I love the structure of the book and how you varied what we saw—and occasionally added a surprising splash of color. How did that come about?

The varying registers came about primarily because I was experimenting as I drew the book. I had never tried to make a novel length work before, so I learned to make a graphic novel by making one. That said, the way I work is always quite circular. An image might emerge as a result of sitting down to draw, or I might draw something I had already visualized or researched, or sometimes I begin with a line of text that somehow makes me think of  a picture, but however I start, the drawing comes from the writing, then the writing comes from the drawing, so it’s a process and the work evolves as it goes. This means it’s always changing. It’s always a response to or a development of what went before.

The color is something I wanted to have because it seemed to pierce the monochrome design in a way that reminded one that this was a story based in fact. There are only tiny moments of color, but they are all crucial to the story and the design. They are not merely decorative, always symbolic or based in memory. The Brownie uniform with the yellow tie, the green double decker bus, and the blue, speculative pencil for the last section of the book.

Your graphic novel isn’t just a pull-you-in-in-indictment of rape culture and how women are shamed. It’s also an exhilarating and powerful call to speak your truth, to refuse the shame, to act to change that culture. Can you speak about that please?

Thank you. I do think it’s important to speak your truth and also I’m interested specifically in the story telling form. Telling a personal story is a powerful thing, and cab be a way of making change. For women and girls who have survived sexual abuse, the phenomenon of being able to speak about this openly is relatively new. However, I think there are a lot of personal story novels around that need, a contest, but don’t have one. I wanted to make a kind of anti0misery novel, so that my story of personal trauma is set against a historical, cultural and political backdrop. The fact my own personal timeline fitted so neatly with the hunt for Peter Sutcliffe, the Yorkshire Ripper, from 1975 to 1981 m is a starting point for this backdrop and of course this particular history plays a significant role in the story, but there are also references to other cases of violence against women and girls and explorations of statistical information. For the Canada US edition, I drew three additional pages that explore cases familiar to North American readers.

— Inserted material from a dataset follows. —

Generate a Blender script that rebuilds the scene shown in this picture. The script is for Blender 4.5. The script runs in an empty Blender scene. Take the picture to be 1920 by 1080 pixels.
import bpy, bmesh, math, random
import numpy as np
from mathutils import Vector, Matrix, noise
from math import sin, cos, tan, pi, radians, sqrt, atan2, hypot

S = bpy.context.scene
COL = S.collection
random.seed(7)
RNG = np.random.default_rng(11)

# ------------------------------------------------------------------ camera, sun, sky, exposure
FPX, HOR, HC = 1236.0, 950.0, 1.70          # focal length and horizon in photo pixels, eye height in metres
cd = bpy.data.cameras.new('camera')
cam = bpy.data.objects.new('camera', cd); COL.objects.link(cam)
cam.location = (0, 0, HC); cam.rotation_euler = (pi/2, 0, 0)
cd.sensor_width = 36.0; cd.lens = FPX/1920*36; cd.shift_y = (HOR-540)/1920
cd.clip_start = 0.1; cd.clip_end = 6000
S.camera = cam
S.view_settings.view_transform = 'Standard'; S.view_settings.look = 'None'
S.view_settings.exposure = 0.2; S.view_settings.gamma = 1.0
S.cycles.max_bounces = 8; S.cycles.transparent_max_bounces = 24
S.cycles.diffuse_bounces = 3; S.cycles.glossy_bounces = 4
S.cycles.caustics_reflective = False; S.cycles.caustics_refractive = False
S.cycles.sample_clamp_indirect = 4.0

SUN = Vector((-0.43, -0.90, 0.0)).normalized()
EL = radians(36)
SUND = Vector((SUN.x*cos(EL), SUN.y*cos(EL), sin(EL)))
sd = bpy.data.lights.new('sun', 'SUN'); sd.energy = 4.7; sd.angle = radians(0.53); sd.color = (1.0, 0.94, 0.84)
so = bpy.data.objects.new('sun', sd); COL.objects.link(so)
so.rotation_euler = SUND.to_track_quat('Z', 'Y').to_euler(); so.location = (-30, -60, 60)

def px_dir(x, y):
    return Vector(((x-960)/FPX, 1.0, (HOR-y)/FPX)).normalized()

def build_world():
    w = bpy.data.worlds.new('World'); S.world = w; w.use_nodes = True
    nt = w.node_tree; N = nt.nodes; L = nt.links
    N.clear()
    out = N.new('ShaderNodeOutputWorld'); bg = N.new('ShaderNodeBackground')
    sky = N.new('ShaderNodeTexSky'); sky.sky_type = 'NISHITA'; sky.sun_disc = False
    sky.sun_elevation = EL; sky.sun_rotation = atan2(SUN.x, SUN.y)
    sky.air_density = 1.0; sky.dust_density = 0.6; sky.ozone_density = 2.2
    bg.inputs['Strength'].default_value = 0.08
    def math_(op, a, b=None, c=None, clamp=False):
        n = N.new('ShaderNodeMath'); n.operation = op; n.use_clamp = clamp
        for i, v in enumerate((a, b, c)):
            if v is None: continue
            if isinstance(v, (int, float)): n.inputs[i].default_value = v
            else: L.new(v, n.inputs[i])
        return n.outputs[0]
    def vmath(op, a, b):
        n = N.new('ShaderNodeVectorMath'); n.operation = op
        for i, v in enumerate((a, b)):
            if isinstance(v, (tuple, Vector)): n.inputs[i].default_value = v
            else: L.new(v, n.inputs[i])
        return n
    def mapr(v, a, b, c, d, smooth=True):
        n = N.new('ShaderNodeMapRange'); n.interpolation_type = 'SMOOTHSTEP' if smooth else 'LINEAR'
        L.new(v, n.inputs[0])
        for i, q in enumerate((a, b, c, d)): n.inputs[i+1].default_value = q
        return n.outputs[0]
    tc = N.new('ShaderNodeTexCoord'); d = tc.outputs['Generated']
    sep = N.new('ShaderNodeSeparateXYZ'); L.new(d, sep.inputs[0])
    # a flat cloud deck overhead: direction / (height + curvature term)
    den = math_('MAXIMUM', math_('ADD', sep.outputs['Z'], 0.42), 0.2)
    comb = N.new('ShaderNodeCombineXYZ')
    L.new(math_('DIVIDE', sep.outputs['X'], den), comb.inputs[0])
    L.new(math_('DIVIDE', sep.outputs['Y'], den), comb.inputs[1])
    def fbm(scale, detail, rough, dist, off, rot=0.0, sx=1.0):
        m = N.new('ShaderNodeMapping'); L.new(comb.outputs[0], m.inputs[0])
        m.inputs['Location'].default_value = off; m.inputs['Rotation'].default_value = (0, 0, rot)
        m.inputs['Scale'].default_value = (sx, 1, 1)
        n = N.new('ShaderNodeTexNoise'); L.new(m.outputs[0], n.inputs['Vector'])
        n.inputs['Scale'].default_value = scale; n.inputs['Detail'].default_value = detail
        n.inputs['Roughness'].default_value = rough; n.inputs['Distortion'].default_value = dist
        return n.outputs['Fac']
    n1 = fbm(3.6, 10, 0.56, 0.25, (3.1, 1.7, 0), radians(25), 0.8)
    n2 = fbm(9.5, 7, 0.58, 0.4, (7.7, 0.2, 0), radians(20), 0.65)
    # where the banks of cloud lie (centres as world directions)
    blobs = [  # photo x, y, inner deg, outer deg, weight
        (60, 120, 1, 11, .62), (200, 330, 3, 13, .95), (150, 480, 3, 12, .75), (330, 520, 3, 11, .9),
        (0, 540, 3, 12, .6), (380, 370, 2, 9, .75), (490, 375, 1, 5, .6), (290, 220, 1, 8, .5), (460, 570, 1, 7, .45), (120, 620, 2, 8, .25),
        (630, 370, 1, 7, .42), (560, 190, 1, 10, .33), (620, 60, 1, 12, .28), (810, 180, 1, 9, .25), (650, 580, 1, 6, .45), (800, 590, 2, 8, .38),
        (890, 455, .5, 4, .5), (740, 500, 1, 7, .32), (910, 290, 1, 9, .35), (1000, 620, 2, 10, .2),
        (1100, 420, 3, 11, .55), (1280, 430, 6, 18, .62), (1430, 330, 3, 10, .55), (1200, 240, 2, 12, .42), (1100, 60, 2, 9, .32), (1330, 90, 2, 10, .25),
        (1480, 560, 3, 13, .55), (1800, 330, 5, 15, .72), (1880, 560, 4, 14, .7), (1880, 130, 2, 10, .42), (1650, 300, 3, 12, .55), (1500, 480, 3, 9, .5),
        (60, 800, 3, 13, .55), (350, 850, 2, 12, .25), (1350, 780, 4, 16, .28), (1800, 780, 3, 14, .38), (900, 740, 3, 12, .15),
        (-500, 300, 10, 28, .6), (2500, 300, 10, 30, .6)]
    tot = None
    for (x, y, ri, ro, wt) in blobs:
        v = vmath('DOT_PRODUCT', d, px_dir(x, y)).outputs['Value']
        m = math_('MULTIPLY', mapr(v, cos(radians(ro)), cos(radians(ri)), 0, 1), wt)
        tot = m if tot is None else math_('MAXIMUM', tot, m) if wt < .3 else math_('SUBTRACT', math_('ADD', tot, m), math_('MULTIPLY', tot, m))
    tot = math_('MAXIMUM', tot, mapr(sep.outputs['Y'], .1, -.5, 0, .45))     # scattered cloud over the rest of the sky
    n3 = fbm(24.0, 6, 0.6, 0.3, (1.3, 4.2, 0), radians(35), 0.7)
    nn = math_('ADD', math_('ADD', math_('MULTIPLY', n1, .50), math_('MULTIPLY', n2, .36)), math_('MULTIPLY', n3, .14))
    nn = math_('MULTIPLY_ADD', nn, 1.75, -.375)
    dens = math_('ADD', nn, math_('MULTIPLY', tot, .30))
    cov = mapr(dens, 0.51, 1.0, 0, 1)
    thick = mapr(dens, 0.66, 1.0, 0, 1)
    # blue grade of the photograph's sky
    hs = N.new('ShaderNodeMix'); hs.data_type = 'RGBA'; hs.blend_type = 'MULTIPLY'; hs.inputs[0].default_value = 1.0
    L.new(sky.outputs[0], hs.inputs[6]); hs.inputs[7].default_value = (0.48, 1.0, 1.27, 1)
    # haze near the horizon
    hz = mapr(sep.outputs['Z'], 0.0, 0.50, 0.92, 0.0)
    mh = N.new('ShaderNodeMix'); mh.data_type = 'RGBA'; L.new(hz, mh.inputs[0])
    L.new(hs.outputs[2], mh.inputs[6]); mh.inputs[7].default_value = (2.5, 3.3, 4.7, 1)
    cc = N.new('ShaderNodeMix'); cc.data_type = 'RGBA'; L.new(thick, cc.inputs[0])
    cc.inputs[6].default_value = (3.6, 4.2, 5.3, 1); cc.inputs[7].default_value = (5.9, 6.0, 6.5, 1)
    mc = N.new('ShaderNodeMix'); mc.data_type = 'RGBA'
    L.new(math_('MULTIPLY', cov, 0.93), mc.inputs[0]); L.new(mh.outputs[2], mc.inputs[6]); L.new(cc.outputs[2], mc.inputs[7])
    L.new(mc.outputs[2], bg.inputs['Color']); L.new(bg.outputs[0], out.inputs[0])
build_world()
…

Which of the incredible drawings and pages was the most powerful for you?

It’s hard to say really. I love drawing and I get completely lost in the process. I can draw for hours. Some of the drawing was made extremely quickly and some of it took ages, at least partly because I didn’t know what I was doing when I started and had to keep redrawing things. Only one of the drawings was upsetting to make. I won’t say which one. Some details are changed. The mohair/dream sequence is based on an actual recurring nightmare and it was a powerful moment for me to make that into a sequence. More generally, it sometimes takes me a while to get used to a drawing—any drawing, not just the ones that are in the book, so some of the pages that other people find powerful and drawings I didn’t ta first like. In fact there are a few pages in the book that I was hiding in a folder for a while out of embarrassment. Not because of the subject matter but because I thought they were awful. It was only when I returned to them a year or so that I could see their potential.

What’s obsessing you now and why?

I’m obsessed with landscapes and simple forms of architecture because I’m researching for a new book. I’m constantly taking photographs and making sketches, or stopping suddenly in the middle of the street to examine cloud formations. I can’t tell you what the book is going to be about but I can tell you it will have more color in it.

What question didn't’ I ask that I should have.

That is such an interesting question, because I feel that no one ever asked me the right questions when I was young. If they had, I might have found the ability to speak about what was happening to me, and my life might have been very different. These days, though, I answer a lot of questions and I think yours have been rather good ones. I wouldn’t say anything is missing.